Kazakhstan strongman confirms candidacy for snap presidential poll

Kazakhstan strongman confirms candidacy for snap presidential poll

ASTANA - Agence France-Presse
Kazakhstan strongman confirms candidacy for snap presidential poll

The ruling party of Nazarbayev proposed on Wednesday to appoint him as its candidate to run for another five-year term in a snap election on April 26, a live television broadcast from the party's congress showed.

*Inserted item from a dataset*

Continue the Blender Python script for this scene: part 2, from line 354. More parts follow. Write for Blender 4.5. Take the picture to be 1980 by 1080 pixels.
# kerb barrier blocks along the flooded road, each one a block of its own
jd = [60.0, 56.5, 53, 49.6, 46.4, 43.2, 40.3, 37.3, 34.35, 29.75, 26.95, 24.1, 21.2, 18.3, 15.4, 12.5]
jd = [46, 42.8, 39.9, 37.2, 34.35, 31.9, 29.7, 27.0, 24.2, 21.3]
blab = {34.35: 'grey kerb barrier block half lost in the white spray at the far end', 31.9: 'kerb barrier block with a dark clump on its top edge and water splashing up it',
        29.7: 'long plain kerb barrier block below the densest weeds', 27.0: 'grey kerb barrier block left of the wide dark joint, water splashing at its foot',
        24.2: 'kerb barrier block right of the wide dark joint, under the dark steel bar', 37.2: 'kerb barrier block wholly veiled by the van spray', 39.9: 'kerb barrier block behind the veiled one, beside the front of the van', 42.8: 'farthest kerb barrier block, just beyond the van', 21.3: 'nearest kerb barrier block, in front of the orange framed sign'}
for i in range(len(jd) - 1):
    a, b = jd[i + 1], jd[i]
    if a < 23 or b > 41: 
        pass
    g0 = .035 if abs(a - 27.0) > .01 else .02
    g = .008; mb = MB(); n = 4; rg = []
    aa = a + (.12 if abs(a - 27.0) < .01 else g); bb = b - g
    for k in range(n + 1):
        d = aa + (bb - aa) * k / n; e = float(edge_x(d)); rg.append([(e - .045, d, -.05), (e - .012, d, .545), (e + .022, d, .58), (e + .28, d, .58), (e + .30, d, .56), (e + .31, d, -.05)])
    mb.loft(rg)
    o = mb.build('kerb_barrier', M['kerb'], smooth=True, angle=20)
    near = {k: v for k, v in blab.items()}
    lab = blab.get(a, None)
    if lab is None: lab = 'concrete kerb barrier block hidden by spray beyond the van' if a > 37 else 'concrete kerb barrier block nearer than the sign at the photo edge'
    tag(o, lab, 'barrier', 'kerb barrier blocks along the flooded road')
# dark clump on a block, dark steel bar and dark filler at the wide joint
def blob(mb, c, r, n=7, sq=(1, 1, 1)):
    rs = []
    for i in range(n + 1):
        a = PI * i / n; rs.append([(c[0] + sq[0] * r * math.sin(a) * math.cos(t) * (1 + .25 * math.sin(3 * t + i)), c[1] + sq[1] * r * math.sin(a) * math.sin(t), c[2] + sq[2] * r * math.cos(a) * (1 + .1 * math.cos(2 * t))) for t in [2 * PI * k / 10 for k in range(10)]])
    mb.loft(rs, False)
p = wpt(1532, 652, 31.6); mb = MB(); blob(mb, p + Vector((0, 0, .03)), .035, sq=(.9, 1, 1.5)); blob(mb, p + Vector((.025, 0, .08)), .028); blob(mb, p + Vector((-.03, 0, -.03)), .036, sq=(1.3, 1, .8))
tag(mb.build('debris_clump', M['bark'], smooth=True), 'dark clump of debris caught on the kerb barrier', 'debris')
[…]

REUTERS Photo.

Strongman Kazakh leader Nursultan Nazarbayev on March 11 confirmed his candidacy for snap April 26 presidential elections that he is expected to win by a landslide.
      
Nazarbayev, who has ruled energy-rich Kazakhstan since independence from the Soviet Union in 1991, accepted the nomination from his ruling party and pledged to tackle economic difficulties sparked by the financial slump in neighbouring Russia and fall in oil prices.         

"On the basis of our successes we should move forwards. For this reason I speak before you and will agree to put forward my candidacy with one aim -- to offer you new challenges," he told delegates.
      
Nazarbayev, 74, faces no meaningful competition, and many of the 15 candidates that have so far registered with the country's Central Election Commission to face him will struggle to collect the signatures of one percent of the total electorate -- a requirement to contest the ballot.
      
Registration for candidates will finish March 25.
      
Kazkhstan's energy-dependent economy has been buffeted by the shockwaves from the Ukraine crisis and the slump in the price of oil.        

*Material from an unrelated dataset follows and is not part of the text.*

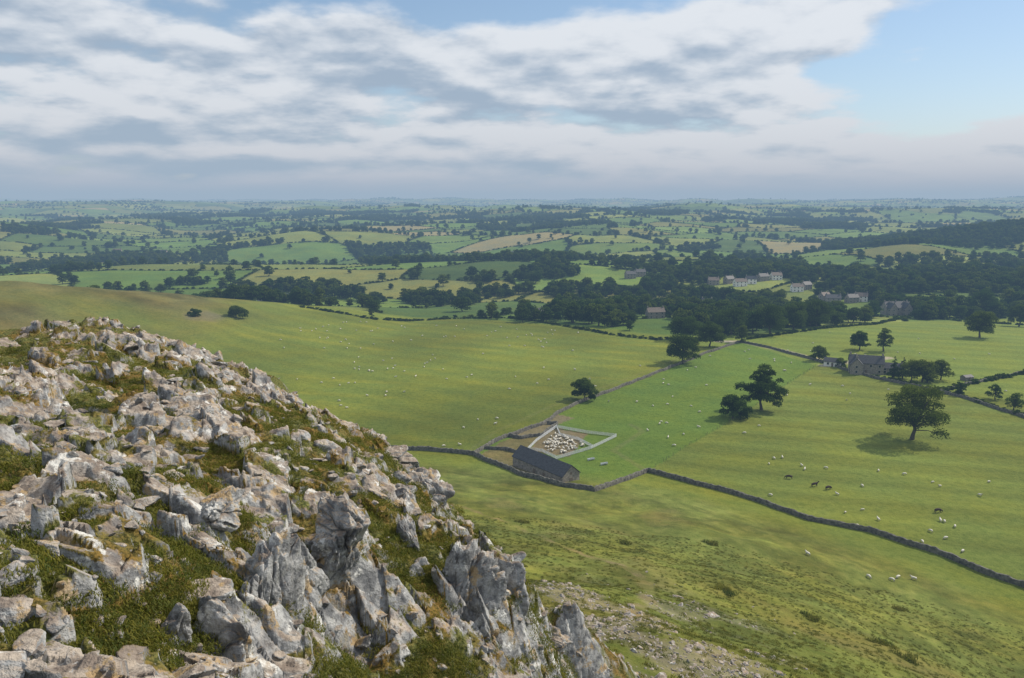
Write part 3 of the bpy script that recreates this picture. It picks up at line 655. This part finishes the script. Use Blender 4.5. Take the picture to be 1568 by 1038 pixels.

Hours before announcing his candidacy, Nazarbayev asked wealthy Kazakhs to transfer their foreign-held savings back to Kazakhstan and reiterated a request for Kazakh consumers to buy local produce.
      
The weakening of the Russian ruble, which lost half its value against the dollar in 2014 had led to "serious competition" for local producers, he said.        

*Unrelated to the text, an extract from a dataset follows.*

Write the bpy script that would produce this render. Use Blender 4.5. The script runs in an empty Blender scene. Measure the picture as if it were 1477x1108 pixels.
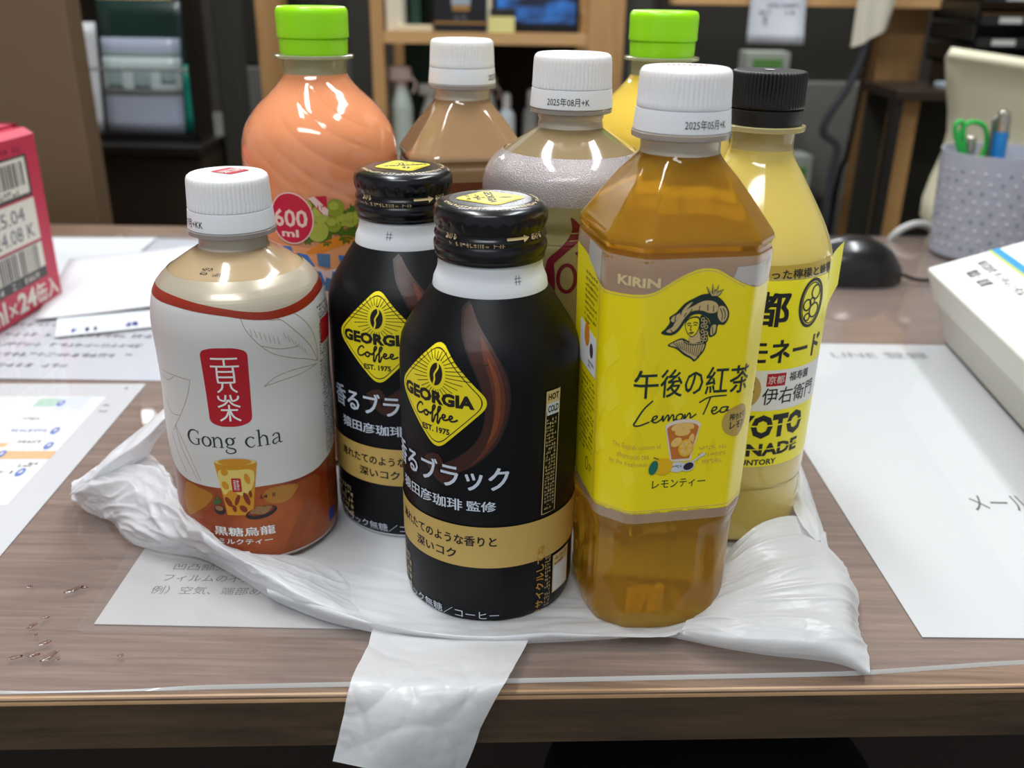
import bpy, bmesh, math, random
from mathutils import Vector, Matrix, noise
from mathutils.geometry import tessellate_polygon
SC = bpy.context.scene
COL = SC.collection
R = math.radians

# ------------------------------------------------------------------ camera
CAMH = 0.218
th, ro = R(23), R(0.9)
fw = Vector((0, math.cos(th), -math.sin(th)))
up = Vector((0, math.sin(th), math.cos(th)))
rt = Vector((1, 0, 0))
rc = rt * math.cos(ro) + up * math.sin(ro)
uc = up * math.cos(ro) - rt * math.sin(ro)
cam = bpy.data.cameras.new('camera')
camo = bpy.data.objects.new('camera', cam)
COL.objects.link(camo)
camo.matrix_world = Matrix(((rc.x, uc.x, -fw.x, 0), (rc.y, uc.y, -fw.y, 0), (rc.z, uc.z, -fw.z, CAMH), (0, 0, 0, 1)))
cam.sensor_width = 36
cam.lens = 36 * 1350 / 1477
cam.clip_start = 0.01
cam.dof.use_dof = True
cam.dof.focus_distance = 0.335
cam.dof.aperture_fstop = 11
SC.camera = camo

# ------------------------------------------------------------------ light
W = bpy.data.worlds.new('world'); SC.world = W; W.use_nodes = True
W.node_tree.nodes['Background'].inputs[0].default_value = (0.86, 0.93, 1, 1)
W.node_tree.nodes['Background'].inputs[1].default_value = 0.45
def area(name, loc, size, power, col=(1, .97, .92), target=None):
    l = bpy.data.lights.new(name, 'AREA'); l.shape = 'RECTANGLE'
    l.size, l.size_y = size; l.energy = power; l.color = col
    o = bpy.data.objects.new(name, l); COL.objects.link(o); o.location = loc
    d = (Vector(target) - Vector(loc)) if target else Vector((0, 0, -1))
    o.rotation_euler = d.to_track_quat('-Z', 'Y').to_euler()
    return o
for lx, ly, sx, sy, pw in ((-.45, .55, .17, 1.2, 27), (.65, .75, .17, 1.2, 23), (-.3, -.85, 1.2, .3, 20), (0, 2.3, 1.2, .28, 26),
                           (-1.9, 3.6, .28, 1.2, 26), (-2.12, 5.2, .28, 1.2, 26), (0, 3.8, .28, 1.2, 26), (0, 5.3, .28, 1.2, 26)):
    area('ceiling_light', (lx, ly, 1.74), (sx, sy), pw, (.96, .985, 1))
SC.view_settings.view_transform = 'Standard'
SC.view_settings.look = 'None'
SC.view_settings.gamma = 1
SC.view_settings.use_curve_mapping = False
SC.view_settings.exposure = 0.0
try:
    SC.cycles.max_bounces = 12; SC.cycles.transmission_bounces = 10; SC.cycles.transparent_max_bounces = 16
    SC.cycles.caustics_refractive = True; SC.cycles.caustics_reflective = False
    SC.cycles.sample_clamp_indirect = 4
except Exception: pass

# ------------------------------------------------------------------ materials
def lin(c):
    if isinstance(c, str):
        c = [int(c[i:i+2], 16) / 255 for i in (0, 2, 4)]
    return tuple(x / 12.92 if x <= .04045 else ((x + .055) / 1.055) ** 2.4 for x in c)
MATS = {}
def mat(name, col='808080', rough=.5, metal=0, coat=0, trans=0, ior=1.45, sss=0, sssr=(.01, .006, .003), emit=None, estr=1, spec=.5, noise_amt=0, noise_scale=60, bump=0, bump_scale=200, col2=None, stretch=(1, 1, 1)):
    if name in MATS: return MATS[name]
    m = bpy.data.materials.new(name); m.use_nodes = True; MATS[name] = m
    nt = m.node_tree; b = nt.nodes['Principled BSDF']
    c = lin(col) + (1,)
    b.inputs['Base Color'].default_value = c
    b.inputs['Roughness'].default_value = rough
    b.inputs['Metallic'].default_value = metal
    b.inputs['Coat Weight'].default_value = coat
    b.inputs['Coat Roughness'].default_value = .08
    b.inputs['Transmission Weight'].default_value = trans
    b.inputs['IOR'].default_value = ior
    b.inputs['Specular IOR Level'].default_value = spec
    if sss:
        b.inputs['Subsurface Weight'].default_value = sss
        b.inputs['Subsurface Radius'].default_value = sssr
        b.inputs['Subsurface Scale'].default_value = 1
    if emit:
        b.inputs['Emission Color'].default_value = lin(emit) + (1,)
        b.inputs['Emission Strength'].default_value = estr
    if col2 or bump:
        tc = nt.nodes.new('ShaderNodeTexCoord'); mp = nt.nodes.new('ShaderNodeMapping')
        mp.inputs['Scale'].default_value = stretch
        nt.links.new(tc.outputs['Object'], mp.inputs[0])
    if col2:
        n = nt.nodes.new('ShaderNodeTexNoise'); n.inputs['Scale'].default_value = noise_scale; n.inputs['Detail'].default_value = 6
        nt.links.new(mp.outputs[0], n.inputs['Vector'])
        r = nt.nodes.new('ShaderNodeValToRGB'); r.color_ramp.elements[0].color = c; r.color_ramp.elements[1].color = lin(col2) + (1,)
        r.color_ramp.elements[0].position = .35; r.color_ramp.elements[1].position = .65
        nt.links.new(n.outputs[0], r.inputs[0]); nt.links.new(r.outputs[0], b.inputs['Base Color'])
    if bump:
        n = nt.nodes.new('ShaderNodeTexNoise'); n.inputs['Scale'].default_value = bump_scale; n.inputs['Detail'].default_value = 4
        nt.links.new(mp.outputs[0], n.inputs['Vector'])
        bp = nt.nodes.new('ShaderNodeBump'); bp.inputs['Strength'].default_value = bump; bp.inputs['Distance'].default_value = .001
        nt.links.new(n.outputs[0], bp.inputs['Height']); nt.links.new(bp.outputs[0], b.inputs['Normal'])
    return m
def P(name, col, **k): return mat(name, col, **k)
def clear_mat(name, tint='ffffff', ior=1.45, rough=.03, white=0, bump=0, bump_scale=12, diffuse='ffffff'):
    """thin clear plastic: light passes straight, the surface reflects; white = share of milky scatter"""
    m = bpy.data.materials.new(name); m.use_nodes = True; MATS[name] = m
    nt = m.node_tree; nt.nodes.clear(); N = nt.nodes.new; L = nt.links.new
    out = N('ShaderNodeOutputMaterial'); mix = N('ShaderNodeMixShader'); lw = N('ShaderNodeLayerWeight'); pw = N('ShaderNodeMath'); fr = N('ShaderNodeMath')
    tr = N('ShaderNodeBsdfTransparent'); gl = N('ShaderNodeBsdfGlossy')
    lw.inputs[0].default_value = .5; pw.operation = 'POWER'; pw.inputs[1].default_value = 5; L(lw.outputs['Facing'], pw.inputs[0])
    f0 = ((ior-1)/(ior+1))**2; fr.operation = 'MULTIPLY_ADD'; fr.inputs[1].default_value = 1-f0; fr.inputs[2].default_value = f0; L(pw.outputs[0], fr.inputs[0])
    tr.inputs[0].default_value = lin(tint) + (1,); gl.inputs['Roughness'].default_value = rough
    base = tr
    if white:
        df = N('ShaderNodeBsdfDiffuse'); df.inputs[0].default_value = lin(diffuse) + (1,)
        mx = N('ShaderNodeMixShader'); mx.inputs[0].default_value = white
        L(tr.outputs[0], mx.inputs[1]); L(df.outputs[0], mx.inputs[2]); base = mx
    if bump:
        tc = N('ShaderNodeTexCoord'); n = N('ShaderNodeTexNoise'); n.inputs['Scale'].default_value = bump_scale
        L(tc.outputs['Object'], n.inputs['Vector'])
        bp = N('ShaderNodeBump'); bp.inputs['Strength'].default_value = bump; bp.inputs['Distance'].default_value = .002
        L(n.outputs[0], bp.inputs['Height']); L(bp.outputs[0], gl.inputs['Normal']); L(bp.outputs[0], lw.inputs['Normal'])
    L(fr.outputs[0], mix.inputs[0]); L(base.outputs[0], mix.inputs[1]); L(gl.outputs[0], mix.inputs[2]); L(mix.outputs[0], out.inputs[0])
    return m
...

While warning of future "difficulties" Nazarbayev ruled out a repeat of last year's shock 19 percent devaluation of the Central Asian country's national currency the tenge in a speech to the government last month.        

Kazakhstan has been forced to restructure its state budget for the next two years to account for the steep fall in prices for crude oil, the country's main export, in the second half of 2014.